* DIRECTION
Leave out the images and repeat the listing below without a single change.

* INFORMATION SHOWN
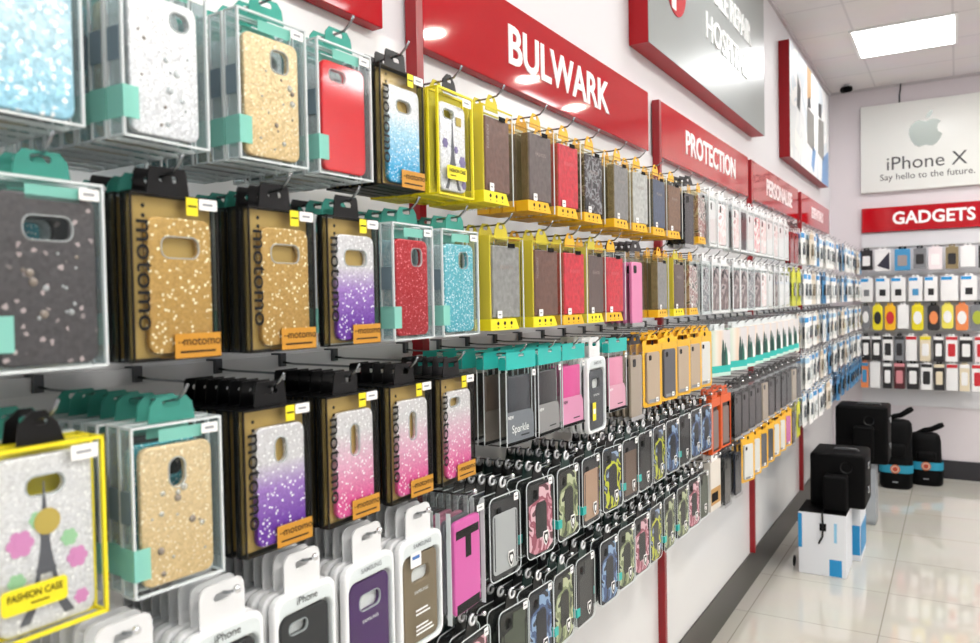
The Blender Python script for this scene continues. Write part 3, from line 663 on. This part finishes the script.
# ------------------------------------------------------------------ hooks and stock
def bay_of(y):
    for i in range(len(BAYS)-1, -1, -1):
        if y > BAYS[i][1]-.02: return i
    return 0
ORD = 'first second third fourth fifth sixth seventh eighth ninth tenth eleventh twelfth thirteenth fourteenth fifteenth sixteenth'.split()
HB = G().box(.014, .036, -.006, .006, -.001, .021, mat('clip_grey', '#55585b', .35, .5)).mesh('rail_clip')
def wire(L, up): return G().tube([(.034, 0, .006), (.06, 0, .004), (L-.03, 0, .002), (L-.008, 0, .004), (L+.003, 0, .004+up*.5), (L+.009, 0, .004+up)], .0018, CHROME, 8)
HW = [wire(.305, .017).mesh('wire'), wire(.305, .006).mesh('wire')]
HT = [None, G().lathe([(.0005, -.004), (.0035, -.003), (.0048, 0), (.0035, .003), (.0005, .004)], (.316, 0, .011), mat('polished_ball', '#e6e8ea', .06, .9), 10, 'x').mesh('ball_tip')]
BAYW = {'near': 'first bay', 'corner': 'corner bay'}
count = {}
def hook(row, y, kind, v, n, pool=None, xf=.30, yaw=None, gap=.0045):
    bi = bay_of(y); bn = BAYS[bi][0]; bw = BAYW.get(bn, bn+' bay')
    k = count[row, bi] = count.get((row, bi), 0)+1
    o = ORD[k-1]; z = ROWZ[row]
    far = y > 2.62
    at = f'{o} hook, {ROWN[row]} row, {bw}'
    h = link('display_hook', HB); h.location = (0, y, z)
    link('wire', HW[0 if row < 3 else 1], h)
    if row >= 3: link('ball_tip', HT[1], h)
    tag(h, f'wire display hook, {ORD[k-1]} along the {ROWN[row]} row in the {bw}', 'hook', 'display hooks on the rails')
    yaw = random.uniform(-.09, .03) if yaw is None else yaw
    T = proto(kind, v, True)[2]; x = xf
    for i in range(n):
        vv = (kind, v) if i == 0 else (random.choice(pool) if pool else (kind, v))
        t2 = proto(*vv, False)[2]
        if x-t2 < .045: break
        lk = LOOK.get(vv, vv[1]); 
        if vv[0] == 'wallet' and 'print' not in lk and 'mosaic' not in lk: lk += ' leather'
        lk = f'{lk} {KIND[vv[0]][2]}'
        lab = f'{lk}, front of {at}' if i == 0 else f'{lk}, {ORD[i]} from front, {at}'
        full = i == 0 and (y < 2.62 or (kind in ('leaf', 'ybag', 'slim', 'print', 'cable') and y < 4.4))
        grp = KIND[vv[0]][2]+'s on wall hooks'
        hang(*vv, full, x, y+random.uniform(-.003, .003), z, yaw+random.uniform(-.008, .008), lab, grp)
        x -= t2+gap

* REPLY
The Blender Python script for this scene continues. Write part 3, from line 663 on. This part finishes the script.
# ------------------------------------------------------------------ hooks and stock
def bay_of(y):
    for i in range(len(BAYS)-1, -1, -1):
        if y > BAYS[i][1]-.02: return i
    return 0
ORD = 'first second third fourth fifth sixth seventh eighth ninth tenth eleventh twelfth thirteenth fourteenth fifteenth sixteenth'.split()
HB = G().box(.014, .036, -.006, .006, -.001, .021, mat('clip_grey', '#55585b', .35, .5)).mesh('rail_clip')
def wire(L, up): return G().tube([(.034, 0, .006), (.06, 0, .004), (L-.03, 0, .002), (L-.008, 0, .004), (L+.003, 0, .004+up*.5), (L+.009, 0, .004+up)], .0018, CHROME, 8)
HW = [wire(.305, .017).mesh('wire'), wire(.305, .006).mesh('wire')]
HT = [None, G().lathe([(.0005, -.004), (.0035, -.003), (.0048, 0), (.0035, .003), (.0005, .004)], (.316, 0, .011), mat('polished_ball', '#e6e8ea', .06, .9), 10, 'x').mesh('ball_tip')]
BAYW = {'near': 'first bay', 'corner': 'corner bay'}
count = {}
def hook(row, y, kind, v, n, pool=None, xf=.30, yaw=None, gap=.0045):
    bi = bay_of(y); bn = BAYS[bi][0]; bw = BAYW.get(bn, bn+' bay')
    k = count[row, bi] = count.get((row, bi), 0)+1
    o = ORD[k-1]; z = ROWZ[row]
    far = y > 2.62
    at = f'{o} hook, {ROWN[row]} row, {bw}'
    h = link('display_hook', HB); h.location = (0, y, z)
    link('wire', HW[0 if row < 3 else 1], h)
    if row >= 3: link('ball_tip', HT[1], h)
    tag(h, f'wire display hook, {ORD[k-1]} along the {ROWN[row]} row in the {bw}', 'hook', 'display hooks on the rails')
    yaw = random.uniform(-.09, .03) if yaw is None else yaw
    T = proto(kind, v, True)[2]; x = xf
    for i in range(n):
        vv = (kind, v) if i == 0 else (random.choice(pool) if pool else (kind, v))
        t2 = proto(*vv, False)[2]
        if x-t2 < .045: break
        lk = LOOK.get(vv, vv[1]); 
        if vv[0] == 'wallet' and 'print' not in lk and 'mosaic' not in lk: lk += ' leather'
        lk = f'{lk} {KIND[vv[0]][2]}'
        lab = f'{lk}, front of {at}' if i == 0 else f'{lk}, {ORD[i]} from front, {at}'
        full = i == 0 and (y < 2.62 or (kind in ('leaf', 'ybag', 'slim', 'print', 'cable') and y < 4.4))
        grp = KIND[vv[0]][2]+'s on wall hooks'
        hang(*vv, full, x, y+random.uniform(-.003, .003), z, yaw+random.uniform(-.008, .008), lab, grp)
        x -= t2+gap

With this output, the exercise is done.